# Written request
Transcribe the lines from the start of the data below through the line with "l.build('leg', M['bench'], o)", word for word and nothing more.

# Material provided
..........

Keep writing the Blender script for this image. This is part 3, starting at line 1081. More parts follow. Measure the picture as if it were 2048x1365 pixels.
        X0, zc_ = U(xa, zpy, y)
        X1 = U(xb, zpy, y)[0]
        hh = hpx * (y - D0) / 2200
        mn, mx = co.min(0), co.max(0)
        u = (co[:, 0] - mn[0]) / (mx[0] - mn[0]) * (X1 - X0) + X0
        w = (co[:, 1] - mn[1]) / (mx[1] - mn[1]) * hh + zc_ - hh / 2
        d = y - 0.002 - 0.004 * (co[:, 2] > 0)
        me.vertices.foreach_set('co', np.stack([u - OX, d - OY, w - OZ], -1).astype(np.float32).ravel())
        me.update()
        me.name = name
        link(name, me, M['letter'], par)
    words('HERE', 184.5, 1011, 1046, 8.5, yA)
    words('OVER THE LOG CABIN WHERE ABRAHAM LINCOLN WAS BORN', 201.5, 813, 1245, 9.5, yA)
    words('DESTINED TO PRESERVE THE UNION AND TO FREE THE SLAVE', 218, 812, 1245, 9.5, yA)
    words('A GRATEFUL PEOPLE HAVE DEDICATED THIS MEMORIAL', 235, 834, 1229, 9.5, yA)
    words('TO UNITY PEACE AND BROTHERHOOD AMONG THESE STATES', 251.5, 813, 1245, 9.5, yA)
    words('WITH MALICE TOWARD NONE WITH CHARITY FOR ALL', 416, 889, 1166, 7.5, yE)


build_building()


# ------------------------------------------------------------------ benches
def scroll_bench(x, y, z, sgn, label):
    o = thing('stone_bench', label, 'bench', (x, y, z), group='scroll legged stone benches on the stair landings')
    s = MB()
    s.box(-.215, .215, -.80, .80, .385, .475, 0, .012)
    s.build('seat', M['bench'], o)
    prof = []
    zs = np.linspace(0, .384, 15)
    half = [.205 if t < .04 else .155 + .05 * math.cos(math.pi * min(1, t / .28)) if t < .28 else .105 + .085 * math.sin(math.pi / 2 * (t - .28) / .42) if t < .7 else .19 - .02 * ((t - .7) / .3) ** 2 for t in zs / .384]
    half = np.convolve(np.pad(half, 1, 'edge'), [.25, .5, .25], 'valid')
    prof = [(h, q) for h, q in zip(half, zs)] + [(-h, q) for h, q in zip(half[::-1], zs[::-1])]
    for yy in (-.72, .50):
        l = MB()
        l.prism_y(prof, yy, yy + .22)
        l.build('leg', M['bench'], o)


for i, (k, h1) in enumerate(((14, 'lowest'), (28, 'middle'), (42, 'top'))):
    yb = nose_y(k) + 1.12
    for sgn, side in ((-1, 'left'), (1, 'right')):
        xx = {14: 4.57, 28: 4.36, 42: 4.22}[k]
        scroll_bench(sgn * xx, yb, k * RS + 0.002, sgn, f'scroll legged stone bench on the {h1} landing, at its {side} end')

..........

# Full output
Keep writing the Blender script for this image. This is part 3, starting at line 1081. More parts follow. Measure the picture as if it were 2048x1365 pixels.
        X0, zc_ = U(xa, zpy, y)
        X1 = U(xb, zpy, y)[0]
        hh = hpx * (y - D0) / 2200
        mn, mx = co.min(0), co.max(0)
        u = (co[:, 0] - mn[0]) / (mx[0] - mn[0]) * (X1 - X0) + X0
        w = (co[:, 1] - mn[1]) / (mx[1] - mn[1]) * hh + zc_ - hh / 2
        d = y - 0.002 - 0.004 * (co[:, 2] > 0)
        me.vertices.foreach_set('co', np.stack([u - OX, d - OY, w - OZ], -1).astype(np.float32).ravel())
        me.update()
        me.name = name
        link(name, me, M['letter'], par)
    words('HERE', 184.5, 1011, 1046, 8.5, yA)
    words('OVER THE LOG CABIN WHERE ABRAHAM LINCOLN WAS BORN', 201.5, 813, 1245, 9.5, yA)
    words('DESTINED TO PRESERVE THE UNION AND TO FREE THE SLAVE', 218, 812, 1245, 9.5, yA)
    words('A GRATEFUL PEOPLE HAVE DEDICATED THIS MEMORIAL', 235, 834, 1229, 9.5, yA)
    words('TO UNITY PEACE AND BROTHERHOOD AMONG THESE STATES', 251.5, 813, 1245, 9.5, yA)
    words('WITH MALICE TOWARD NONE WITH CHARITY FOR ALL', 416, 889, 1166, 7.5, yE)


build_building()


# ------------------------------------------------------------------ benches
def scroll_bench(x, y, z, sgn, label):
    o = thing('stone_bench', label, 'bench', (x, y, z), group='scroll legged stone benches on the stair landings')
    s = MB()
    s.box(-.215, .215, -.80, .80, .385, .475, 0, .012)
    s.build('seat', M['bench'], o)
    prof = []
    zs = np.linspace(0, .384, 15)
    half = [.205 if t < .04 else .155 + .05 * math.cos(math.pi * min(1, t / .28)) if t < .28 else .105 + .085 * math.sin(math.pi / 2 * (t - .28) / .42) if t < .7 else .19 - .02 * ((t - .7) / .3) ** 2 for t in zs / .384]
    half = np.convolve(np.pad(half, 1, 'edge'), [.25, .5, .25], 'valid')
    prof = [(h, q) for h, q in zip(half, zs)] + [(-h, q) for h, q in zip(half[::-1], zs[::-1])]
    for yy in (-.72, .50):
        l = MB()
        l.prism_y(prof, yy, yy + .22)
        l.build('leg', M['bench'], o)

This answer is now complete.